2. Use the command "grep -aob '[A-Z]'" which extracts the numerical position of the first uppercase character.
3. Extract the number. The number isn't off by 1, despite the cut statement above, because UNIX counts starting with 0, and I suspect you prefer to count starting at 1.

I'm assuming that your data is limited to a single line of text, and that there can be zero or one (not more) uppercase letters at the beginning. If this isn't true, my solution will have problems.

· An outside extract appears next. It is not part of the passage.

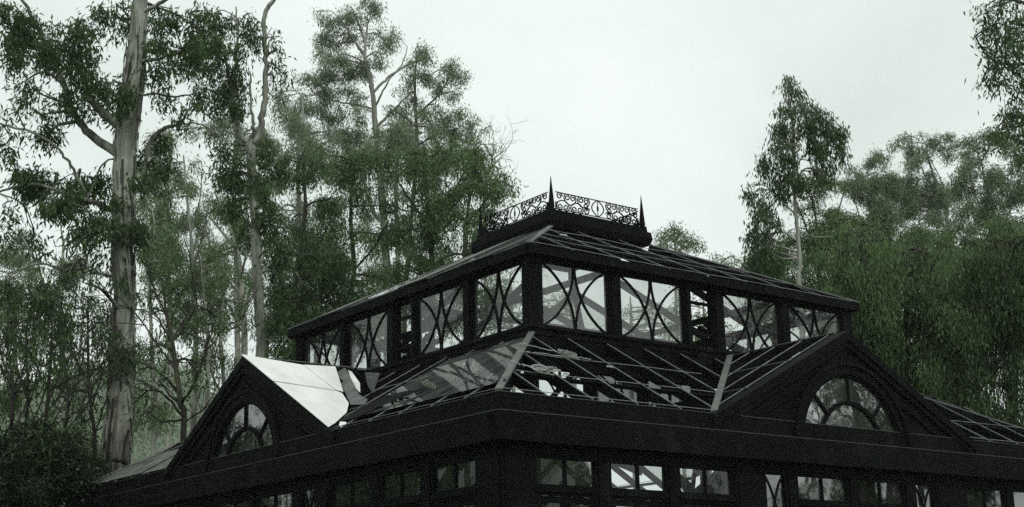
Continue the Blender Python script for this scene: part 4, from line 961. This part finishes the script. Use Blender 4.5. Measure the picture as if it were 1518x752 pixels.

Hi, @ALYB. I know that you didn't ask for any case change, but maybe someone in the future that finds this thread might have that requirement. I'm sure that would be any easy change for @ComplexPoint, but here's another method using Python.

#!/bin/bash

find_case_change() {
    python3 -c "
s = '$1'
s = s[1:]
prev_char = s[0]
for i in range(1, len(s)):
    if s[i].isalpha():
        if (prev_char.islower() and s[i].isupper()) or (prev_char.isupper() and s[i].islower()):
            print(i + 2)
            break
        prev_char = s[i]
"
}

find_case_change 'AbcdEfg'
find_case_change 'Abcd1EFG'
find_case_change 'Abcd1$Efg'
find_case_change 'Abcd   Efg'
find_case_change 'ABcd   EFg'
find_case_change 'A bcd   EfG'
find_case_change 'ABCDefgfg'
find_case_change 'ABCD  efg'
find_case_change 'AbCD  efg'

Edit: 2024-05-07 09:1235 EDT: enumerate makes the above a bit cleaner...

find_case_change() {
    python3 -c "
str = '$1'
str = str[1:]
prev_char = ''
for i, char in enumerate(str):
    if char.isalpha():
        if prev_char and (prev_char.islower() and char.isupper()) or (prev_char.isupper() and char.islower()):
            print(i + 2)
            break
        prev_char = char
"
}

( In Python terms you could also, of course, reach for itertools.groupby, grouping on case, and counting the length of groups)

Perhaps starting with something like:

from itertools import groupby

def caseGroups(s):
    return [
       (k, "".join(list(m)))
       for k, m in groupby(
            s, key=lambda c: c.isupper()
       )
     ]


print(
    caseGroups("HandmatigHandmatige stilstandsinvoer")
)

→

[(True, 'H'), (False, 'andmatig'), (True, 'H'), (False, 'andmatige stilstandsinvoer')]